Now, add this to the reduction half-reaction:

$$\text{Cr}_2\text{O}_7^{2-} + 14\text{H}^+ + 6\text{e}^- + 3\text{H}_2\text{S} \rightarrow 2\text{Cr}^{3+} + 7\text{H}_2\text{O} + 3\text{S} + 6\text{H}^+ + 6\text{e}^-$$

Cancel the common terms: 6e⁻ on both sides, and 6H⁺ from the right with 6H⁺ from the left (leaving 8H⁺ on the left):

$$\text{Cr}_2\text{O}_7^{2-} + 8\text{H}^+ + 3\text{H}_2\text{S} \rightarrow 2\text{Cr}^{3+} + 7\text{H}_2\text{O} + 3\text{S}$$

This is the net ionic equation. To write the complete molecular equation, include the potassium ions from K₂Cr₂O₇ and the sulfate ions from the acid (H₂SO₄). The acid provides H⁺ ions, and each H₂SO₄ provides 2H⁺. Since 8H⁺ are needed, 4 molecules of H₂SO₄ are required, which also provide 4 SO₄²⁻ ions.

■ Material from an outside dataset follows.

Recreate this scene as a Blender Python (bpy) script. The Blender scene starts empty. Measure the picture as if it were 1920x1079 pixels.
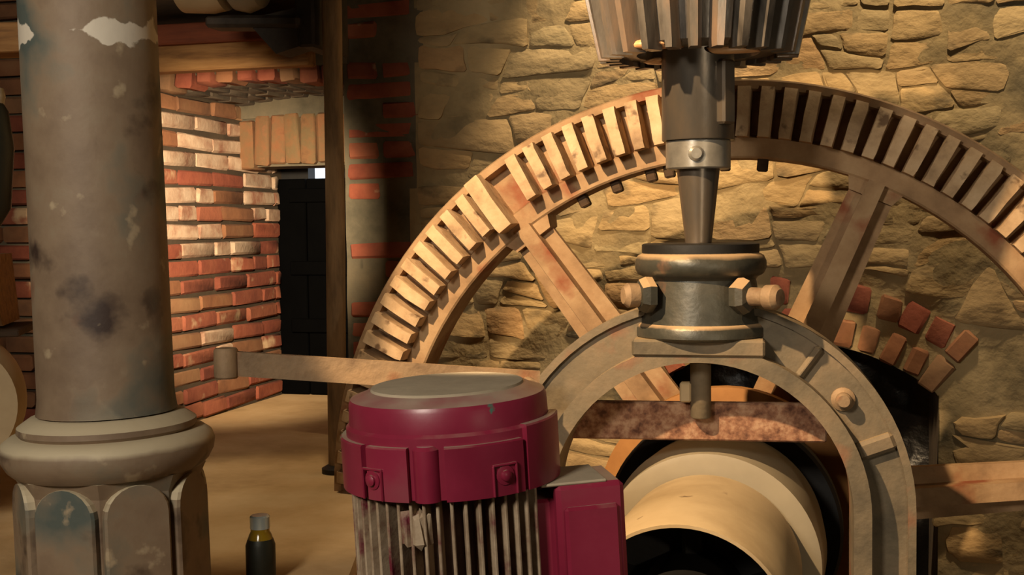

The potassium ions (2K⁺ from K₂Cr₂O₇) and chromium ions (2Cr³⁺) will combine with sulfate ions. The 2Cr³⁺ ions require 3 SO₄²⁻ ions to form Cr₂(SO₄)₃, and the remaining SO₄²⁻ ion (from the 4 provided) combines with 2K⁺ to form K₂SO₄.

Thus, the balanced molecular equation is:

$$\text{K}_2\text{Cr}_2\text{O}_7 + 4\text{H}_2\text{SO}_4 + 3\text{H}_2\text{S} \rightarrow \text{K}_2\text{SO}_4 + \text{Cr}_2(\text{SO}_4)_3 + 7\text{H}_2\text{O} + 3\text{S}$$

The products are potassium sulfate (K₂SO₄), chromium(III) sulfate (Cr₂(SO₄)₃), water (H₂O), and elemental sulfur (S).

Now, examining the options:

A. K₂SO₄ is formed, as shown in the products.

B. Cr₂(SO₄)₃ is formed, as chromium is in the +3 oxidation state.

C. S (elemental sulfur) is formed from the oxidation of H₂S.

D. CrSO₄ would imply chromium(II) sulfate, where chromium is in the +2 oxidation state. However, in the reaction, chromium is reduced to +3, not +2, so CrSO₄ is not formed.

Hence, the correct answer is Option D.